Two great goals on his league debut aged 17.

A classic one-two with Berba and a left foot burner.


What now?
He is looking for a career in coaching if not actual management and while it has not started spectacularly well, he has a reputation for being a good sport and generally rubbing along well with people, which will do his chances of being a good cop against a manager’s bad cop routine no harm.

At 40 he’s still youngish by management standards, if not in normal life, so plenty of opportunities should present themselves in the future. His problem could be that like many footballers whose art was more instinctive than learned, there is always a question as to what degree he can really train and educate players.

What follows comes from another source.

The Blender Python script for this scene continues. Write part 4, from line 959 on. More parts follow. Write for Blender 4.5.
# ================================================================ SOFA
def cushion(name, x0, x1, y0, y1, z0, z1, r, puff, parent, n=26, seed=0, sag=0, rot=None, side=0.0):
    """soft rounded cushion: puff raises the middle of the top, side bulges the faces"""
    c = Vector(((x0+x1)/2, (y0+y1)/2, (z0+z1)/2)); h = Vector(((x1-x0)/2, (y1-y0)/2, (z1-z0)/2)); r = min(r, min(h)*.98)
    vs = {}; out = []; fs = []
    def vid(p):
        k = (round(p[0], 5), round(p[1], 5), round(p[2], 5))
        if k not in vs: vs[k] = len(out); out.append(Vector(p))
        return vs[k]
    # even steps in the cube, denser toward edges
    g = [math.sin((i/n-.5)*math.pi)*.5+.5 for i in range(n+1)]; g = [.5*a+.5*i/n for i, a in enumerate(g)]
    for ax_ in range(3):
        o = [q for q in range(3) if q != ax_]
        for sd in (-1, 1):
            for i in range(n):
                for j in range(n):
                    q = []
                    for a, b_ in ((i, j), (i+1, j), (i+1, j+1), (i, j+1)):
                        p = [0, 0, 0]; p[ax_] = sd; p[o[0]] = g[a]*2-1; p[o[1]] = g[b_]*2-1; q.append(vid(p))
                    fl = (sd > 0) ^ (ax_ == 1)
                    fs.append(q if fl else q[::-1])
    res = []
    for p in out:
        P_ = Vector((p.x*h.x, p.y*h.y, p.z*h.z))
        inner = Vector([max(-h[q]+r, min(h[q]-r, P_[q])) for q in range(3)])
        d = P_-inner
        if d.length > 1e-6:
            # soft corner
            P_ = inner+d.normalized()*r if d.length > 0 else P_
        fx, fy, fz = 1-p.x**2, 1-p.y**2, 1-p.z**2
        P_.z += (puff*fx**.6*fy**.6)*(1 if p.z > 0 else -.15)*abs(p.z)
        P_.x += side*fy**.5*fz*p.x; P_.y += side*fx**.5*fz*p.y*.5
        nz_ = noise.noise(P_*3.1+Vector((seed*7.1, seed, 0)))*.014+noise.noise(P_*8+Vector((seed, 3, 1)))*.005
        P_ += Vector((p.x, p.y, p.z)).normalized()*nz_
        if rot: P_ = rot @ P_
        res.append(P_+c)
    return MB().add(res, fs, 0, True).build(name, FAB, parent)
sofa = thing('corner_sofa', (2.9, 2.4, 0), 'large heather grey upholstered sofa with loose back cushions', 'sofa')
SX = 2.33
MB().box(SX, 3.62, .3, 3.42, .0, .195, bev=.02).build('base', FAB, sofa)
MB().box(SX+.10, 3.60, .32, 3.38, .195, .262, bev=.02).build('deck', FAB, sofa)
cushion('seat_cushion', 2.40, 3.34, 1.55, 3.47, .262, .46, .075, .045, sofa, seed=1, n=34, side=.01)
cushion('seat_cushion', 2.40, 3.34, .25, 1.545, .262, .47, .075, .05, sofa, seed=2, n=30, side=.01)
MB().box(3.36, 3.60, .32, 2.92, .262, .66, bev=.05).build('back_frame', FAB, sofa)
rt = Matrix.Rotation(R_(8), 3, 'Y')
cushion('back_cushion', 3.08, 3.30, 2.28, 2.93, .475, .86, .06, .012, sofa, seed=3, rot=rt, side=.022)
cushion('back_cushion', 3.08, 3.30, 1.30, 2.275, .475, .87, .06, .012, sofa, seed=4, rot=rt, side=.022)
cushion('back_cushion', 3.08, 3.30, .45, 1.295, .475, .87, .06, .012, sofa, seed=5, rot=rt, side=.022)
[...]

When it comes naturally to you, it can also be frustrating working with people for whom it is a less easy-to-access artform.

However, he is reportedly a good vibes man and that is an often under-appreciated quality in the psychological side of the game. Somehow, it is hard to imagine him having the gravitas to be the gaffer in the sheepskin coat. Much easier to see him in the waterproof jacket with RK on, shaking his head in sympathy as the boss bitches about his useless players.

His place as a legend in Irish football history is assured and his goals have given a whole generation much joy. We should all wish for such a great legacy.